Orang hanya melihat mangrove di dalam kawasan konservasi, di luar kawasan tidak jadi perhatian, termasuk di pulau dan pantai.
“Itu ga masuk kawasan konservasi, itu dasar perda yang kita buat, mangrove di luar kawasan masuk wilayah provinsi.”
Kondisi ini, katanya, mendesak karena perusakan mangrove terus terjadi tetapi tidak ada tindakan apapun.
Eni juga Ketua Kelompok Kerja Mangrove Daerah (KKMD) Sumatera Barat. Dia mencatat beberapa penyebab penyusutan hutan mangrove ini.
Pertama, penggerusan lahan mangrove dampak pembangunan kebun sawit, tambak udang, wisata dan perumahan di sepanjang pesisir pantai Sumbar. Kedua, rendahnya pemahaman masyarakat terhadap hutan dan ekosistem mangrove.
Untuk itu, perlu koordinasi dengan DPRD untuk menerbitkan peraturan daerah penyelamatan ekosistem mangrove.
Ketiga, pengembangan pusat edukasi ekosistem mangrove untuk semua lapisan masyarakat, berkolaborasi dengan perguruan tinggi di Sumatera Barat, Pengembangan kelompok mahasiswa dan pelajar pecinta mangrove serta pembentukan kelompok masyarakat mangrove di Sumbar yang berbasis ekologi dan ekonomi berkelanjutan.

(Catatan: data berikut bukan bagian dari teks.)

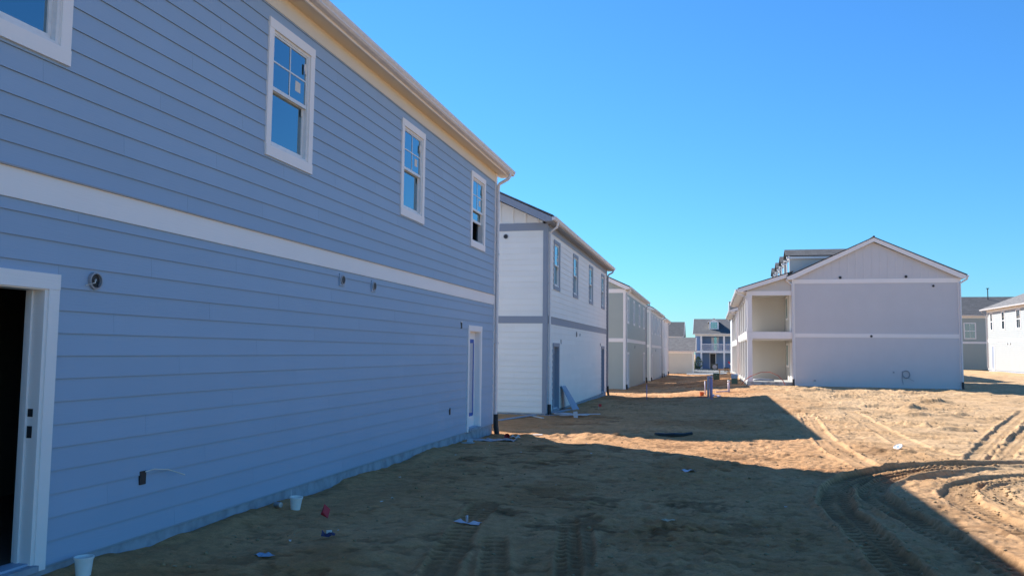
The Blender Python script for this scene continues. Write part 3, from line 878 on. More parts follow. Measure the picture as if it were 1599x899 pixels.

Keempat, mendirikan pengembangan pusat edukasi dan pembibitan di perguruan tinggi yang permanen seperti di Universitas Bung Hatta.
Eni mengatakan, ada banyak potensi pangan dari laut yang hilang kalau mangrove tergerus.
“Setiap hilangnya satu hektar mangrove ada 4-6 ton ikan hilang per tahun. Setiap satu hektar hilang, hilang makanan 3-4 ton per tahun,” katanya.
Secara ekologis, katanya, mangrove sangat kaya. Ada cacing, custae yang jadi makanan anak-anak ikan, dan ikan-ikan kecil.
“Mangrove, jadi rantai makanan paling subur. Produksi alami ikan di sana sangat kaya.”